The total capacity of the Lightning Network has now reached 5,380 BTC, achieving an annual growth rate of 11%.
Trends show that the number of channels in the network is decreasing, but the capacity of individual channels is increasing, raising concerns about network centralization.
In developed countries (like the U.S. and Germany), the Lightning Network is mainly used for large payments, while in emerging markets, it is more commonly used for small payments and microtransactions.
3. Build on Bitcoin (BOB):
Although the BOB project uses Ethereum as the settlement layer, its core goal is to build a Bitcoin-centered economy, utilizing tokens like WBTC and tBTC to realize this vision.
In 2024, BOB's total locked volume (TVL) grew from $1.5 million to $238.27 million, mainly due to deep integration with Uniswap V3 and Avalon Finance.

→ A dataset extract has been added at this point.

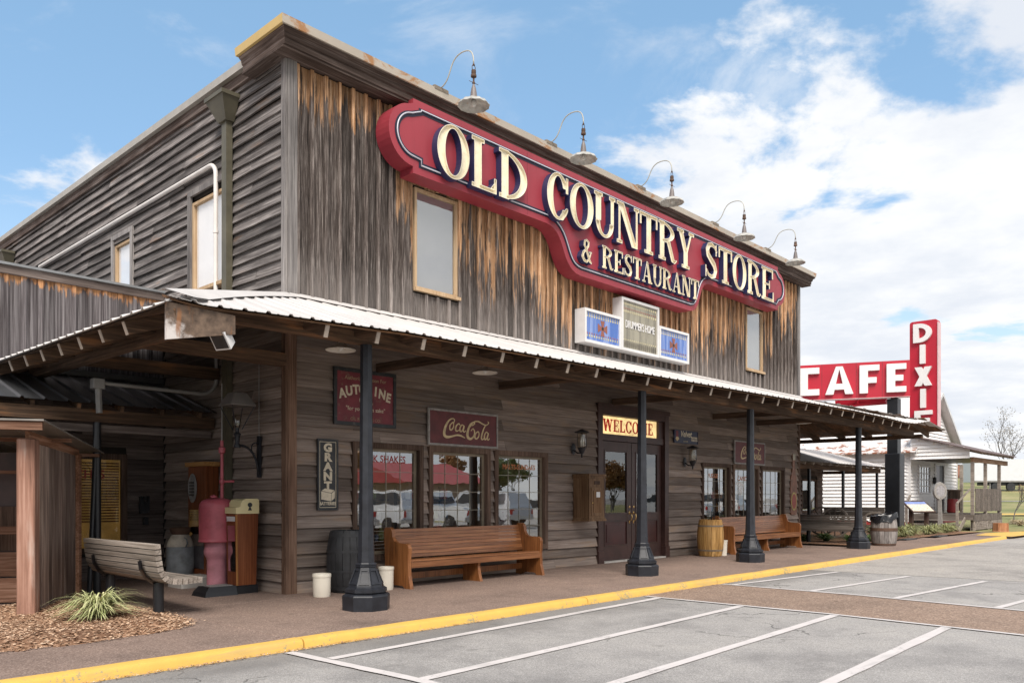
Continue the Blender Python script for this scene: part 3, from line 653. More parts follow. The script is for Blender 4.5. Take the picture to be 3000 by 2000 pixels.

4. CoreDAO and ecosystem growth
CoreDAO combines Bitcoin's security with DPoW (Delegated Proof of Work) and DPoS (Delegated Proof of Stake) technologies through the Satoshi Plus mechanism.
The ecosystem has launched a core token called coreBTC, backed by Bitcoin, for DeFi applications, further expanding Bitcoin's functionality.
In 2024, CoreDAO achieved significant growth: the network growth rate reached 95%, with 13.3 million new addresses added and daily transaction peak exceeding 500,000.